Records for this exercise:
-------

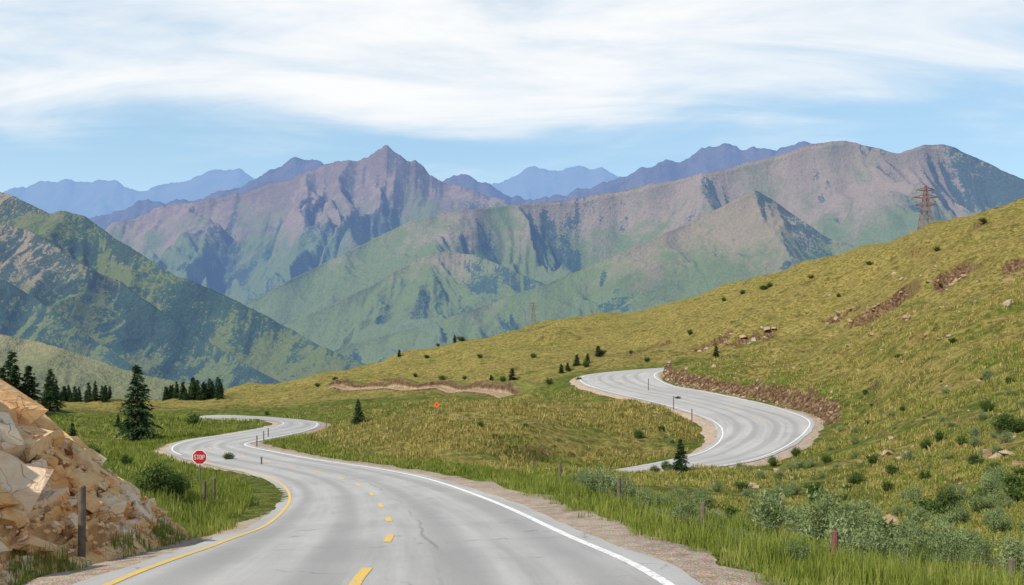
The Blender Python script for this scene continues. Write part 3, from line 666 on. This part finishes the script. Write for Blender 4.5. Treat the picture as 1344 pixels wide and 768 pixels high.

-------

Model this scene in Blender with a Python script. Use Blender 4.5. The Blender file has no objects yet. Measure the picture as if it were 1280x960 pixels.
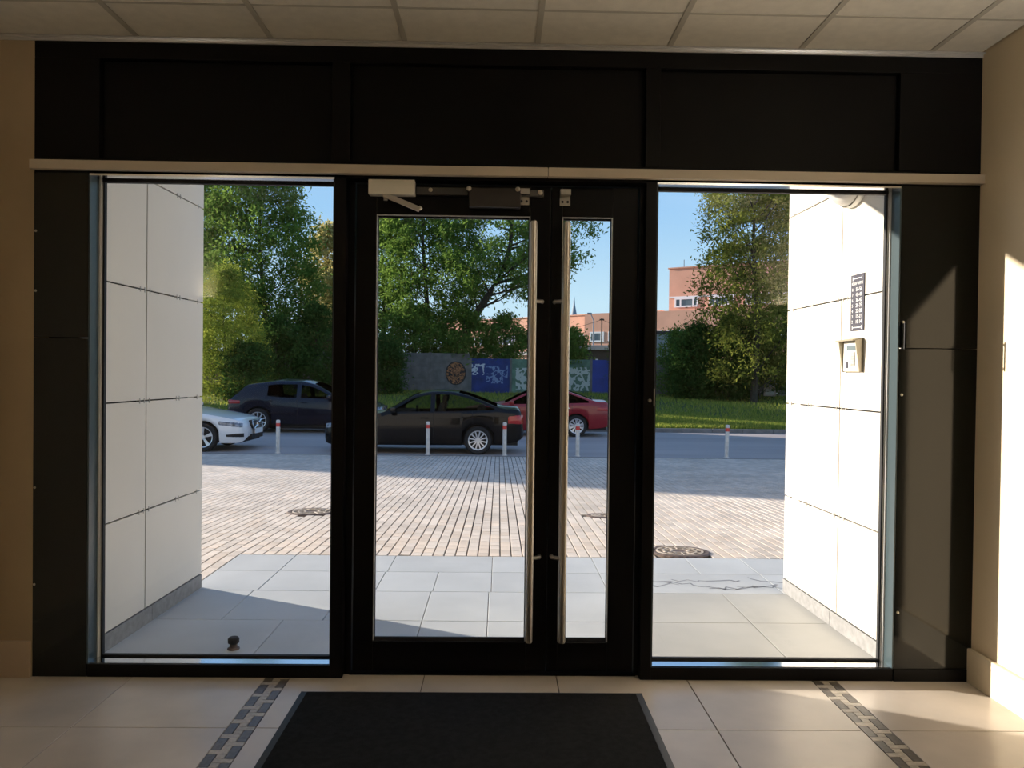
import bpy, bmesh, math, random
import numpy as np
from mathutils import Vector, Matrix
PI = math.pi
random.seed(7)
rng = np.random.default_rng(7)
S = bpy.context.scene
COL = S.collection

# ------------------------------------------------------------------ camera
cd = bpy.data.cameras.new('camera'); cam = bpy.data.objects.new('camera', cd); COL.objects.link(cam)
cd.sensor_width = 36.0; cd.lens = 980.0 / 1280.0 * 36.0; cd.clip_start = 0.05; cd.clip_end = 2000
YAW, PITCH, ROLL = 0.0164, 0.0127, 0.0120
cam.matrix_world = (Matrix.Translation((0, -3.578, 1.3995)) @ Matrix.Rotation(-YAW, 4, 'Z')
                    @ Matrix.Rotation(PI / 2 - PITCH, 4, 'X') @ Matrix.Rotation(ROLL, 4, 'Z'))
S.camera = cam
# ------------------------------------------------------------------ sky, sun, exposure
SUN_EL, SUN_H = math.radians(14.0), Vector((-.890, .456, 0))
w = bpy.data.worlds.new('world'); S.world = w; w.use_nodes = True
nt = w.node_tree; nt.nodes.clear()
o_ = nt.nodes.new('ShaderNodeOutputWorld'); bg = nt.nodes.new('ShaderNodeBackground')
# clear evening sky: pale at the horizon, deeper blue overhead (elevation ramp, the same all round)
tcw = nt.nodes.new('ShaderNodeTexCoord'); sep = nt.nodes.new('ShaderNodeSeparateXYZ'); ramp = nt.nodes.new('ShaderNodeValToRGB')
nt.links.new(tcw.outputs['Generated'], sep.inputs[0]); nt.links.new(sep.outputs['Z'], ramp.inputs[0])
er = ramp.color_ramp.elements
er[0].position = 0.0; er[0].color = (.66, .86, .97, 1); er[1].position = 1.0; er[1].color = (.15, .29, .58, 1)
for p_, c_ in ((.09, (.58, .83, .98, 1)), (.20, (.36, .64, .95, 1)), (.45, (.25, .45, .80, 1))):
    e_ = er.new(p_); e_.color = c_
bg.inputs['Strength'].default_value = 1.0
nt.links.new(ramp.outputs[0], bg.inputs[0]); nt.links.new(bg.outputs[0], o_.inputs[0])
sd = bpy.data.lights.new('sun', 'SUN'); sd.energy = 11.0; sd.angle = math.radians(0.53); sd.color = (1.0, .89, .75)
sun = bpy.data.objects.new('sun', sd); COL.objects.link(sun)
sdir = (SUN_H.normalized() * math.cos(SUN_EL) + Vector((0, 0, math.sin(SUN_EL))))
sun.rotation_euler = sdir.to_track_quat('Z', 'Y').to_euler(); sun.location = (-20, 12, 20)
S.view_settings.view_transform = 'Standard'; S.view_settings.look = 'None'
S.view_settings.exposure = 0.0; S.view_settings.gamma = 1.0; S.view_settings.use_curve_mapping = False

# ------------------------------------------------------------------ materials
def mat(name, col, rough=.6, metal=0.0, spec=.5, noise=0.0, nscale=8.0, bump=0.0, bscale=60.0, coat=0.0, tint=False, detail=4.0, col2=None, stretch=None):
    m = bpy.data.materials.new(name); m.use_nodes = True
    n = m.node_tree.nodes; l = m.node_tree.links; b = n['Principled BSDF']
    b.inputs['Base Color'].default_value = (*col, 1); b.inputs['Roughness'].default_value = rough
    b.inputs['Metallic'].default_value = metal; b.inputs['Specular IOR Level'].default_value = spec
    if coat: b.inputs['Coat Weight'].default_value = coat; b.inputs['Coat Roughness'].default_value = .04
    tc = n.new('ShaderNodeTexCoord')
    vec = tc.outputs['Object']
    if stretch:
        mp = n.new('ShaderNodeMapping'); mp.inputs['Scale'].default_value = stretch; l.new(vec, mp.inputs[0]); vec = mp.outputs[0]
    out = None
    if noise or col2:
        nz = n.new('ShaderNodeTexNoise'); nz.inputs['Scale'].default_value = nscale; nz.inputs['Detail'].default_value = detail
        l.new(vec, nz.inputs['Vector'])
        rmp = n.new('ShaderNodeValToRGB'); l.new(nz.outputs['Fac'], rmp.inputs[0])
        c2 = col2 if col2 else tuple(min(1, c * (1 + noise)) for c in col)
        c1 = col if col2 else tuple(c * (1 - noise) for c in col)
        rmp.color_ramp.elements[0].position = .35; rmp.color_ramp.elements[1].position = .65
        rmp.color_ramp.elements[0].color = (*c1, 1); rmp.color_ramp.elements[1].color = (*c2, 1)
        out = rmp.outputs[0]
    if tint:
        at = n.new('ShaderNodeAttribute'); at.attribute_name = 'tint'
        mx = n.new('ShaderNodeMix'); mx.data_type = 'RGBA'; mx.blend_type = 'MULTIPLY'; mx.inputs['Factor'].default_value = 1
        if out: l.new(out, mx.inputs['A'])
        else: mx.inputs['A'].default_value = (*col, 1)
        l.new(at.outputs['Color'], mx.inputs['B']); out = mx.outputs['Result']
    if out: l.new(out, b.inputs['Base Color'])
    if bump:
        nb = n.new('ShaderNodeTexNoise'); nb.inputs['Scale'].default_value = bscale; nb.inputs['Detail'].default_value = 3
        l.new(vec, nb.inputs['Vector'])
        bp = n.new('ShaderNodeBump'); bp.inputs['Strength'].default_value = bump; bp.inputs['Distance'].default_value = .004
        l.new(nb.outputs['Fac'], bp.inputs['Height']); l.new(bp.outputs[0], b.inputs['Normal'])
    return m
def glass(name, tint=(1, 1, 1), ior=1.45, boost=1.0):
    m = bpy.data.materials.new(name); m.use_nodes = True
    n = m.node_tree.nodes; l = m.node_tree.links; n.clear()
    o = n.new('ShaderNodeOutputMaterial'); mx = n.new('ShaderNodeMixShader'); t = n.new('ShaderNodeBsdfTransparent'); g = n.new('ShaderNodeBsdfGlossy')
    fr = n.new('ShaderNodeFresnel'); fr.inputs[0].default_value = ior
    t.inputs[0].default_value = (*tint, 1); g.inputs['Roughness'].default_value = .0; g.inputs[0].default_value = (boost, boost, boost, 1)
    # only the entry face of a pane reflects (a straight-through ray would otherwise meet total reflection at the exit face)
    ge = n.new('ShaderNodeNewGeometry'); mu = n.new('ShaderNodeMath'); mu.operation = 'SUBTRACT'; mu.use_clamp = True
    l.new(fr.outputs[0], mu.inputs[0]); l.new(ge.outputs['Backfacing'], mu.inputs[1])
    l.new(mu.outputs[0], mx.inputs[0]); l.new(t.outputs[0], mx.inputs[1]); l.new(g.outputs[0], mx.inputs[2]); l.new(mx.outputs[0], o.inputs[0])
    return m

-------

Aim of the exercise: Repeat exactly, and only, the lines between the line holding "Model this scene" and the line holding "COL = S.collection", inclusive, leaving pictures out.

Completed task:
Model this scene in Blender with a Python script. Use Blender 4.5. The Blender file has no objects yet. Measure the picture as if it were 1280x960 pixels.
import bpy, bmesh, math, random
import numpy as np
from mathutils import Vector, Matrix
PI = math.pi
random.seed(7)
rng = np.random.default_rng(7)
S = bpy.context.scene
COL = S.collection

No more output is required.